Building upon the foundation laid in my initial post, this week was dedicated to developing Pilot 2.0, a more advanced version controlled by two PID controllers – one for linear speed and another for angular speed.

Progress This Week

I engaged in the practical application of combining ROS2 with our simple circuit simulation in Gazebo. The primary task involved utilizing an ROS2 HAL class to process images from the car’s camera and to transmit speed commands, effectively bringing Pilot 2.0 to life.

Overcoming PID Controller Challenges

The first major hurdle was inverting the existing PID controller logic. In its original form, a larger error increased the speed, which was contrary to the desired functionality. After testing various approaches, including experimenting with a 1/PID formula, I opted for a more straightforward solution:

  • Inversion Formula: maxspeed + minimumspeed - PID

This method ensured the output remained within the predefined speed limits. For instance, with a max speed of 10 and min speed of 5:

  • PID output of 5 resulted in 10 (10 + 5 - 5)
  • PID output of 10 led to 5 (10 + 5 - 10)
  • PID output of 7 yielded 8 (10 + 5 - 7)

Tuning the P, I, D Parameters

Fine-tuning the proportional (P), integral (I), and derivative (D) parameters was a complex task due to the six-variable scenario – three each for the linear and angular PIDs. Despite these challenges, the adjustments paid off, enabling Pilot 2.0 to complete the simulated circuit in just over a minute.

Data Collection

With the successful implementation of Pilot 2.0, I utilized ROS2 bag to collect data from this experiment. This dataset will be crucial for analysis.

Analizing the data

Rosbag is great for recording the datasets, however, we need a format that can be red by PyTorch. In order to do this we can find a solution in stackoverflow that works quite good.

Parting from there we can get the linear and angular speeds and the images asocieted with them, which is what we need in order to train a neural network.

Starting with pyTorch and PilotNet

Using the example code we tried to train our first neural network. However the first problem we found is that we had to alter a few things in order to be able to use the code without an Nvidia GPU CUDA-capable.

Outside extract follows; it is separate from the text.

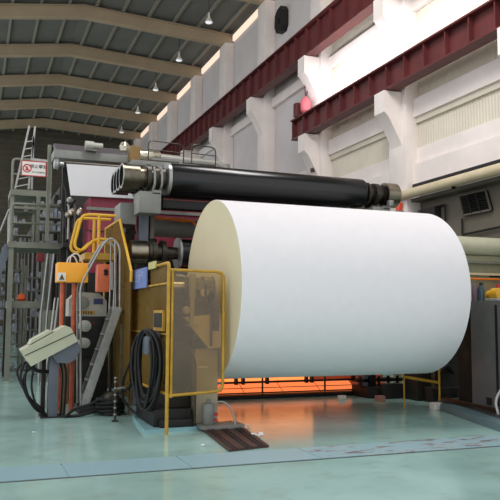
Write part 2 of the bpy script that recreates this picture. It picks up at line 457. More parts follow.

Once the code was adapted we tried to adapt the data as seen before, balance it (there where almost 3 times more data of straight lines than curves) and train the model. But we found a strange problem, our bag recorded with rosbag, somehow seemed to have more pairs of velocities (linear, angular) that it had images, which ment that even thought we had the data we have no idea what the result would be.